STEVE SCHAPIRO: The impact that he made on me is that he impressed me from the beginning as someone who had a very spiritual nature underneath the costumes and the performances he was doing. And he also seemed to have a timeline of what he was doing, to be developing in his mind a sequence of events, of characters. So, all of that very much impressed me. And his personality, of course, impressed me in a very strong way.
He was obviously very brilliant. It was just a joy and a pleasure working with someone who had all those qualities. You work with a lot of people where you have to pull pictures out of them, and where you’re not getting very much content, not getting a lot out of them.
The spirit of the person is what I’m after as a photographer. Bowie certainly brought that through. When you work with someone like that, it’s an exhilarating moment.

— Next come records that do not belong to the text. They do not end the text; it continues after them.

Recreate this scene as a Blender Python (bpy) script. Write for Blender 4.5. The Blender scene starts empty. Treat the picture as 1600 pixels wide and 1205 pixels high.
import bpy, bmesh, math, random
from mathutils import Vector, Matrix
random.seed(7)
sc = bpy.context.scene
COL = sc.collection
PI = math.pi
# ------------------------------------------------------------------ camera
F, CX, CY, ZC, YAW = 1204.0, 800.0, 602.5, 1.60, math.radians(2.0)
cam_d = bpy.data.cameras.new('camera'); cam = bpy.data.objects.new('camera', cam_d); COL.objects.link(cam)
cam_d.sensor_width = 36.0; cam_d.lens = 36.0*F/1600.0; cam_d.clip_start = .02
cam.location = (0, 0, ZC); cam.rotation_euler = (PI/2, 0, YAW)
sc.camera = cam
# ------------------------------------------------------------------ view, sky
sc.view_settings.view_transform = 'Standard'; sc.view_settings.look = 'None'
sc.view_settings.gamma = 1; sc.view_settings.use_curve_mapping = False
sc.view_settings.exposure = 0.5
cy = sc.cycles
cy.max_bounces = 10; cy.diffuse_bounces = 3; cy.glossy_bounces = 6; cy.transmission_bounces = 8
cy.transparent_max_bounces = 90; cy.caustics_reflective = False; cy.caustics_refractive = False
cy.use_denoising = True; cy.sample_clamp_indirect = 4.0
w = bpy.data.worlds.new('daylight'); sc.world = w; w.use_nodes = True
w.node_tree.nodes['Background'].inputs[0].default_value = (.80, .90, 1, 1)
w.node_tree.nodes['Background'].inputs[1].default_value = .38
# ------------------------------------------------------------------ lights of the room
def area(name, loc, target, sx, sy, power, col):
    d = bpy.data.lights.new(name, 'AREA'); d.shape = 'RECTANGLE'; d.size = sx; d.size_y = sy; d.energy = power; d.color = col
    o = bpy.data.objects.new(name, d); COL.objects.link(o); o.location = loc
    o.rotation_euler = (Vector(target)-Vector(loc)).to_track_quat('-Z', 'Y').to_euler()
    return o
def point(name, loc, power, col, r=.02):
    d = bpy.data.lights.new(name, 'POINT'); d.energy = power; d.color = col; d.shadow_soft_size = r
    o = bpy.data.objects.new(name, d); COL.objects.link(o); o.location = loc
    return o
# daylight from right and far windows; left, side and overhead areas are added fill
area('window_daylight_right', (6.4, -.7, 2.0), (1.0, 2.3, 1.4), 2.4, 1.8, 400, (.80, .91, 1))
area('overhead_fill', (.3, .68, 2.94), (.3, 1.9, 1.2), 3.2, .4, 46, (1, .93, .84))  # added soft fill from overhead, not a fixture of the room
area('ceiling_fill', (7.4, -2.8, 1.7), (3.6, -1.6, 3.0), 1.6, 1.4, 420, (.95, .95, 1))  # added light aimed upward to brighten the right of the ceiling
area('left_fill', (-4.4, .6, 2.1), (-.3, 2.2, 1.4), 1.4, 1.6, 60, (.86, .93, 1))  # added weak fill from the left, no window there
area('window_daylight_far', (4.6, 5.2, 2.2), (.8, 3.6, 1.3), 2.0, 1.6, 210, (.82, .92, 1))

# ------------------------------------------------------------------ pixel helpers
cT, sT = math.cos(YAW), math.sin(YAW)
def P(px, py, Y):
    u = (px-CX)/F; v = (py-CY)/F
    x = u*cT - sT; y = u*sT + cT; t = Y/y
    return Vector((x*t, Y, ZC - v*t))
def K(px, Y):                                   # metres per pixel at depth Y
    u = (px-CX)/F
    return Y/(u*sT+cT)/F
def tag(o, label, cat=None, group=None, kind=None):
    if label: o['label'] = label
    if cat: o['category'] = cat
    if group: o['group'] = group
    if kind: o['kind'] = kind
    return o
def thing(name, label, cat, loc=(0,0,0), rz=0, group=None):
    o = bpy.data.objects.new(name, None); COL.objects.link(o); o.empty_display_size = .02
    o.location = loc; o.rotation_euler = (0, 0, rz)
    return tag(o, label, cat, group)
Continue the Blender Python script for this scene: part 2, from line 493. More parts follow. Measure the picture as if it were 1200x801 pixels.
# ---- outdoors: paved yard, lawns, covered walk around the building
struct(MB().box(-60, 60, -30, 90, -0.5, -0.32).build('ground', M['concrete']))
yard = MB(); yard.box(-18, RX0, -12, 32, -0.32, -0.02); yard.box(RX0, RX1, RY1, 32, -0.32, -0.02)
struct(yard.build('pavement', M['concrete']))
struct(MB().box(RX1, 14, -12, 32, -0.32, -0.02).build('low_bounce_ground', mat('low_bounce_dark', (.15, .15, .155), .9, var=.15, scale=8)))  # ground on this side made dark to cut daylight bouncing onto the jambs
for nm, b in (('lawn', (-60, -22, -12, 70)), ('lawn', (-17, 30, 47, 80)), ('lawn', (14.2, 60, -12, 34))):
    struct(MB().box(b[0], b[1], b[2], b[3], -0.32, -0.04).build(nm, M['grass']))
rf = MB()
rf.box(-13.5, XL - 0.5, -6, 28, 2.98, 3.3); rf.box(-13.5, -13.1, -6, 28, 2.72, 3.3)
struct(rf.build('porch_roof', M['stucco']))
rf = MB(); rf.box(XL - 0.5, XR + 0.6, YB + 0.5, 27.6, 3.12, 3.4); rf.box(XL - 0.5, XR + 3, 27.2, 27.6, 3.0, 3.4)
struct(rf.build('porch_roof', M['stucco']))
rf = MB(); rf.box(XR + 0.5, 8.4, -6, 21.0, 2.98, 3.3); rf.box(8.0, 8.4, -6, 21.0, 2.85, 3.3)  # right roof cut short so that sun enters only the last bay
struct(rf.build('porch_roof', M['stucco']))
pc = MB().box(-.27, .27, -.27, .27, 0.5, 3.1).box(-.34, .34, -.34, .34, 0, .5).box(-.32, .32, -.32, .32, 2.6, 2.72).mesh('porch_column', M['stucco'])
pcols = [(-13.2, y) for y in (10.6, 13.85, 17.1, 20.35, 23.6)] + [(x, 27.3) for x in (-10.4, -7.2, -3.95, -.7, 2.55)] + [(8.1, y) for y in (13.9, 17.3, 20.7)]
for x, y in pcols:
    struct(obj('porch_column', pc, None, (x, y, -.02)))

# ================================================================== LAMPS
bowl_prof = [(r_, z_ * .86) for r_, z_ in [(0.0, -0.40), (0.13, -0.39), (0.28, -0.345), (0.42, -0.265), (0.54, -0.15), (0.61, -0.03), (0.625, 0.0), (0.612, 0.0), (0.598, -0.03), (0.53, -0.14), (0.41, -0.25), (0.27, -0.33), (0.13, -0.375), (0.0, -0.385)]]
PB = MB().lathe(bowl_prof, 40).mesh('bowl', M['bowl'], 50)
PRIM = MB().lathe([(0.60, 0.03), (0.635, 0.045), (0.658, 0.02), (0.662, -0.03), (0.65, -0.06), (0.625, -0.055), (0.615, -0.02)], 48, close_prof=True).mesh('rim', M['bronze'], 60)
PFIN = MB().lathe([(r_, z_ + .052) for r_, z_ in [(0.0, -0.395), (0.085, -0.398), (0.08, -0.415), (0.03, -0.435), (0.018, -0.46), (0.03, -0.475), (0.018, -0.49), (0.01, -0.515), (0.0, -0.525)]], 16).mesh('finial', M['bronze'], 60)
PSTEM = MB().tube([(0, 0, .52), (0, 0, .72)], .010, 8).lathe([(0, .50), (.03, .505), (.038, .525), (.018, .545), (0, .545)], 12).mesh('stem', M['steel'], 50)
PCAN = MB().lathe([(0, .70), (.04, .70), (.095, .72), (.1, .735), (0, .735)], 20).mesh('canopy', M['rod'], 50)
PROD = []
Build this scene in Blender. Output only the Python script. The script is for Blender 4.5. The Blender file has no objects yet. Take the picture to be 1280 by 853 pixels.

PONYBOY: One last question for you, Mr. Schapiro. There’s an amazing black and white photograph that we saw on the internet of you running with 7 or 8 cameras around your neck and shoulders. Does that image sum up your life as a journalistic photographer?
STEVE SCHAPIRO: That picture is from the Bobby Kennedy campaign. And, yes, that was pretty much my life. It was not knowing where you were gonna be from day to day. I was never on the staff of Life magazine, but I was probably working more than any of their staff photographers. I moved very quickly from one thing to another.
I worked with Sports Illustrated, the Mohammed Ali pictures. I did covers for most magazines, like Time, Newsweek, etc. You were a journalistic photographer and you did the best you could. Film rolls were sent overnight to the Life lab. And you wouldn’t see them until they were in the magazines, because you were moving around so much. You might not get your contact sheets back until much later. You did not know you were involved in the history of any sort or anything like that. Your entire focus was on if the photos would run in the magazine the following week if they were good enough, and if they would use them. There weren’t really any photo galleries at the time. It was a very different period of time.
The sixties were basically the great age of journalistic photography. You had access. There were no public relations people to get in your way. And, basically, the photos got used in a great way. There were a lot of great picture magazines, and you could find a lot that would support your work at that time. All of that’s changed very much.